To paraphrase a line from Moby Dick: “Call me Stupid”. One of the reasons I was in such a panic last Tuesday with the train tickets and all was that my phone was going out of batteries and for some reason my phone charger wasn’t working. I was on my last moments of battery life and frantically trying to make sure we had train tickets before it went dead. The phone did go dead right at the moment we were assured that we did indeed have train tickets.

Eventually, we met up with the other families still in Kiev and I was able to switch batteries with somebody else and use their charger to recharge my phone battery. Fortunately, we had enough time so that the battery was fully charged before we had to leave for the train station.

The problem that I still had was that while the phone was good, it was limited as I had no way to charge it. We used it sparingly for three days having it turned off most of the time. Finally today we were able to take it to a phone store to buy a new charger or maybe find out that it was the phone with some type of short in it. We walked into the store and I called Victor, our facilitator, and handed the phone to the lady so he could explain our problem. She indicated to him that it would be no problem and that it would cost 20 gryvnas (just under $3). I had Victor explain to her that I had to physcially see the new charger work before I would buy it. Well she whipped out the charger and plugged it in to the bottom of the phone and I thought, “What the heck is she doing, there isn’t a hole down there. Any idiot knows that the charging port is on the side of the phone.” Turns out that the side port is the earplug jack and any idiot knows that the phone won’t charge by sticking the charger in that port. In a sudden flash of brilliant intuition I indicated that we would be right back.

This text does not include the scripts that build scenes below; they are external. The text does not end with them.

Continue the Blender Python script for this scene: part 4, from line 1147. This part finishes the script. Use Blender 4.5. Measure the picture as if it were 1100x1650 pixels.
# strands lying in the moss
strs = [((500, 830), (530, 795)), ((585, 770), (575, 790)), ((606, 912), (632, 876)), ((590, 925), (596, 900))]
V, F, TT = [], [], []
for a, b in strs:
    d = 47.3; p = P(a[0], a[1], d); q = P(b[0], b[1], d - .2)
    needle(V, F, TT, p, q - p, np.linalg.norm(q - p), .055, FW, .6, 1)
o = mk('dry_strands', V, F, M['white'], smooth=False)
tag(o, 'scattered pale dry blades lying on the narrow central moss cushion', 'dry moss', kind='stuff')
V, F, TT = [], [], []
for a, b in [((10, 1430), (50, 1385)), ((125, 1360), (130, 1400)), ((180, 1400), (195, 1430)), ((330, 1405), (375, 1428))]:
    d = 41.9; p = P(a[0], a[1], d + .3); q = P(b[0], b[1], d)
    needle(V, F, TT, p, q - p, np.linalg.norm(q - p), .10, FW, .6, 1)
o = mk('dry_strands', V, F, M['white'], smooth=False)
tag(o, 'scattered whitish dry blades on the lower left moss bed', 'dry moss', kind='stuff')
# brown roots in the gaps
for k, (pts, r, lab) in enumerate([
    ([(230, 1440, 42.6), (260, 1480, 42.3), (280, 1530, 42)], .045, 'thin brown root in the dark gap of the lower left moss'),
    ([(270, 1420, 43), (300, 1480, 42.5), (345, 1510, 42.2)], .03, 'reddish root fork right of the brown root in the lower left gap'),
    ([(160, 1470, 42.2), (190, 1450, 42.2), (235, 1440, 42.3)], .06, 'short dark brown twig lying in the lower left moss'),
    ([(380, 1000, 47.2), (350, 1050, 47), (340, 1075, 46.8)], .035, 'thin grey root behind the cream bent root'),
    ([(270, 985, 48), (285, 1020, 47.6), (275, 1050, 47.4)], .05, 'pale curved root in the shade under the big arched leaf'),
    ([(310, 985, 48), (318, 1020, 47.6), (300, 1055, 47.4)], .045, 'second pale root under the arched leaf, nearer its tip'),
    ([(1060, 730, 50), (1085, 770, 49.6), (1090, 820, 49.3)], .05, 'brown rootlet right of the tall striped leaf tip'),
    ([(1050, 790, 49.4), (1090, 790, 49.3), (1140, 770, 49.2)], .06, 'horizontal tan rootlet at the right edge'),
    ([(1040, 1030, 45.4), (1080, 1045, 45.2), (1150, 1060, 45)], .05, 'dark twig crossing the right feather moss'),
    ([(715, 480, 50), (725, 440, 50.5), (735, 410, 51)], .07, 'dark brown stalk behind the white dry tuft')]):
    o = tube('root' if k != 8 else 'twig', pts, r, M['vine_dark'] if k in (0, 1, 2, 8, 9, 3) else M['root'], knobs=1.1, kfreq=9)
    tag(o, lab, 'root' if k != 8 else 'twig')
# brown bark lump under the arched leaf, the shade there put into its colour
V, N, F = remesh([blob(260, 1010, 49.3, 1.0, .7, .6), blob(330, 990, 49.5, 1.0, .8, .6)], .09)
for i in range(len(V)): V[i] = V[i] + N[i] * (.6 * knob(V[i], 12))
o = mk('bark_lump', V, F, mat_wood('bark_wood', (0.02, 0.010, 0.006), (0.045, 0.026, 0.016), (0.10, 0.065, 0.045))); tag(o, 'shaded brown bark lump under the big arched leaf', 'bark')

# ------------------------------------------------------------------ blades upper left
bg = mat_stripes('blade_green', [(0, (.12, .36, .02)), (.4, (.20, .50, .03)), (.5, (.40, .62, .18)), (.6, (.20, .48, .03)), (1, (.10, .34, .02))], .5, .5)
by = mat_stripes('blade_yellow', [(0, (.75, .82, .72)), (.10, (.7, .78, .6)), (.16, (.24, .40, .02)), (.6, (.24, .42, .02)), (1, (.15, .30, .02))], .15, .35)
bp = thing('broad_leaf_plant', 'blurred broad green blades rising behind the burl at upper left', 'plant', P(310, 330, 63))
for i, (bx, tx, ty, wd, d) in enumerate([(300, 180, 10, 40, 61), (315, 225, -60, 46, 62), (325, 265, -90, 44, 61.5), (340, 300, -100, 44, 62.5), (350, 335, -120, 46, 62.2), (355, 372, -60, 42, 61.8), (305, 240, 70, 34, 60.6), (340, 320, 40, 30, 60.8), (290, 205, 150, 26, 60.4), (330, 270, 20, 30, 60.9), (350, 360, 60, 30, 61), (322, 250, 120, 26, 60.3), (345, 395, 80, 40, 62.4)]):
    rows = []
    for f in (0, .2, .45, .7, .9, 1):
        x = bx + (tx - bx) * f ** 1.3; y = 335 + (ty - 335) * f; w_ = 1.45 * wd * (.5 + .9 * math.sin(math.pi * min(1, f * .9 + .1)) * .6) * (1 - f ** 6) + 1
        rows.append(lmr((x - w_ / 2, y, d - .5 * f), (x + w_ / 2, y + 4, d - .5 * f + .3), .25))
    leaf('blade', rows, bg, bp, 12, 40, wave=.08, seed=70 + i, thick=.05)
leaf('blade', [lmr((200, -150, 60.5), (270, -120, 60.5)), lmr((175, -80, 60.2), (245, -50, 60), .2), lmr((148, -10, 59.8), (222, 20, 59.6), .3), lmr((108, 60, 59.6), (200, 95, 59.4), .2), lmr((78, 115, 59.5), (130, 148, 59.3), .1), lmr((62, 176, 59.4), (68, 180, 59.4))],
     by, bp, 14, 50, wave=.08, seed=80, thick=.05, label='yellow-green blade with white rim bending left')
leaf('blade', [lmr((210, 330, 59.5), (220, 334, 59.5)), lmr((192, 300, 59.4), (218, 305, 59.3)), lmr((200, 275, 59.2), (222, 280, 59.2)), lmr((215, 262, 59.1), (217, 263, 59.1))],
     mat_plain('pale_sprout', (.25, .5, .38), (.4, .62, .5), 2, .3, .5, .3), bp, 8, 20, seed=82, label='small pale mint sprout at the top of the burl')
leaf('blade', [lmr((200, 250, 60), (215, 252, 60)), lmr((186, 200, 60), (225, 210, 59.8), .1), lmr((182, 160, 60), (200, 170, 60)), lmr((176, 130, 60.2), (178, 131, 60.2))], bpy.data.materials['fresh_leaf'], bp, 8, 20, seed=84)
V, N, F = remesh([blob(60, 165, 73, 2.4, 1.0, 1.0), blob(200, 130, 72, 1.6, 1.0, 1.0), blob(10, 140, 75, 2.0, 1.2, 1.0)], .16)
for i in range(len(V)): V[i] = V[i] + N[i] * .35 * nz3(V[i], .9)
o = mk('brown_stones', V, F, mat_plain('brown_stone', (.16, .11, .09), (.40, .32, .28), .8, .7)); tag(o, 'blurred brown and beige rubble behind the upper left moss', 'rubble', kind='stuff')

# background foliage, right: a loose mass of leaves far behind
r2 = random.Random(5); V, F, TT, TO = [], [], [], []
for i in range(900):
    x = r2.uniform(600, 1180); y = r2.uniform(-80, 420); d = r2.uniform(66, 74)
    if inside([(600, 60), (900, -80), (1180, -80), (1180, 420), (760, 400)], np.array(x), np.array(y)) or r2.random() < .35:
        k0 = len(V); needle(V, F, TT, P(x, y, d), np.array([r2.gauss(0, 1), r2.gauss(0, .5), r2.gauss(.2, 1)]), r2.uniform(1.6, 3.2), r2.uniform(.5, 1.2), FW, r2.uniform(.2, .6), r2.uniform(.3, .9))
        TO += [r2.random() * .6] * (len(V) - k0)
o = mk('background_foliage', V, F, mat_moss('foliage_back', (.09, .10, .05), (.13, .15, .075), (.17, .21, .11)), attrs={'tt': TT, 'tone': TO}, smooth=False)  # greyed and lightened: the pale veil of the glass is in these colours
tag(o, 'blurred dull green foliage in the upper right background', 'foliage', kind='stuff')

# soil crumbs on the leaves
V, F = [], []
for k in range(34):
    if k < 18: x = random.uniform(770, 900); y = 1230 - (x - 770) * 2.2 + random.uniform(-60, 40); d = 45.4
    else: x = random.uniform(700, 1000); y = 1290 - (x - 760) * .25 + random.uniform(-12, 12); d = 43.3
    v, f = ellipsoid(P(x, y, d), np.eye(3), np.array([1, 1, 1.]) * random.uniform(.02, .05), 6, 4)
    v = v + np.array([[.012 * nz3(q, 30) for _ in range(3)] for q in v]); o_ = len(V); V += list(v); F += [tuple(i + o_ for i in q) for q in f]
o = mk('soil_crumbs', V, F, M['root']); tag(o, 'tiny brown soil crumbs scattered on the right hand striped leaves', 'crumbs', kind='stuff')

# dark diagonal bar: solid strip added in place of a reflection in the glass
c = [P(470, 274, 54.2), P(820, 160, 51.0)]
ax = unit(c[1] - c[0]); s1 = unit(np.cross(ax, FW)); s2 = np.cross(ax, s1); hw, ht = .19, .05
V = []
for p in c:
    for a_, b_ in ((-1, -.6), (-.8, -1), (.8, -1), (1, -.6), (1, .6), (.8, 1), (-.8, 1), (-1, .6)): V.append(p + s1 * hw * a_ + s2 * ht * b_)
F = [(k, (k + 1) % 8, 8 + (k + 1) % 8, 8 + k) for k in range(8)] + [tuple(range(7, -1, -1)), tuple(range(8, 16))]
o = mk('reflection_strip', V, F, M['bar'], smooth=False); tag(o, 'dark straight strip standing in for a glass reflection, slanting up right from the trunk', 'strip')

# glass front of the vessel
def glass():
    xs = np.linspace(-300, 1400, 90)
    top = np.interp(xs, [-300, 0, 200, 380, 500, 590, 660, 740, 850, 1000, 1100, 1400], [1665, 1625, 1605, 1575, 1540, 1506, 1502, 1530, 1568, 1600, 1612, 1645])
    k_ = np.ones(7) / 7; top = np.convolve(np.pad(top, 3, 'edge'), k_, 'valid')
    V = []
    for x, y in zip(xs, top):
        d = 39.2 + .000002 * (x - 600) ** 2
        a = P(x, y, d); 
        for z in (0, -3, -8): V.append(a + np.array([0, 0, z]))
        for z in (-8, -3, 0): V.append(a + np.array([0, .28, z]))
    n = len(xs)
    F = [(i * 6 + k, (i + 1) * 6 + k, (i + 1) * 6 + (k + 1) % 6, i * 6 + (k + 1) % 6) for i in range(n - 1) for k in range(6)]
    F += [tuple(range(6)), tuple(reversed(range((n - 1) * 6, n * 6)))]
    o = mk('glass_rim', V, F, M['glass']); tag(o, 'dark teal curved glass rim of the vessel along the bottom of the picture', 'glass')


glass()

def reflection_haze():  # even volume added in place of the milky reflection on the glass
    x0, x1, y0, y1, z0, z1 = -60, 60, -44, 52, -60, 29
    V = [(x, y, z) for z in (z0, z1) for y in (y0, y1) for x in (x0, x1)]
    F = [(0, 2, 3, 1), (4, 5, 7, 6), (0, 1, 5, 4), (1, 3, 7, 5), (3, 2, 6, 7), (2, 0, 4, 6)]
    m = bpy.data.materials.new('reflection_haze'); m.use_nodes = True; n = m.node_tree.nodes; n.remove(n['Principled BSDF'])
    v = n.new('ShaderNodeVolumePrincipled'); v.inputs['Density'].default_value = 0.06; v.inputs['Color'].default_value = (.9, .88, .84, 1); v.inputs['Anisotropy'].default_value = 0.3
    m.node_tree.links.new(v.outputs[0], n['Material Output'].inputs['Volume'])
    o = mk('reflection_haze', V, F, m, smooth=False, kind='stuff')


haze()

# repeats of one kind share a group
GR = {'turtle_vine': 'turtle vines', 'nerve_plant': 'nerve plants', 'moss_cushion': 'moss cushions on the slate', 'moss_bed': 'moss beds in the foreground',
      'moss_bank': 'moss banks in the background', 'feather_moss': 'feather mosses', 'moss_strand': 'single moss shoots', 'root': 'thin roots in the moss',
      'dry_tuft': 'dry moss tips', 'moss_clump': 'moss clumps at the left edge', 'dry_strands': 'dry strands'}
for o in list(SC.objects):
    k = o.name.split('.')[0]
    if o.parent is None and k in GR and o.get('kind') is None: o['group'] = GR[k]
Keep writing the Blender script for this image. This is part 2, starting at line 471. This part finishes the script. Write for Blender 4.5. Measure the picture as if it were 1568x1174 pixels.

We walked out and back to our apartment (about 50 yards) with Anne and the boys questioning what in the world we were doing. “Trust me I’m a doctor, I know what I’m doing,” or some such blather came out of my mouth. Well, when we came back to the apartment we rummaged around to look for the charger hoping that I wasn’t quite so Neanderthal to have actually thrown the charger away. Fortunately, it was in my bag and I plugged it in to the wall and into the bottom of the phone (I swear there was not a hole there before) and wonder of wonders, it worked! The only kudos for my most brilliant deduction was from Sam who said, “If you just would have asked me to look at the phone, I could have figured it out in about one nanosecond.”

And off I drifted into the vast sea of dots, dashes,bits, and bytes clinging to a coffin, being the only remnant of my shattered sense of technosavy.

One Response to “Day 8 (Saturday March 19)”
  1. Stephanie Holbrook says:

    I’m so glad you were able to post:) The rocket launcher is such a great idea. We do take for granted our many bathrooms, sinks, washers AND dryers, etc. It sounds like you are having a great time with your kids. I hope that you are doing well and that things are going smoothly for you. You are in our prayers.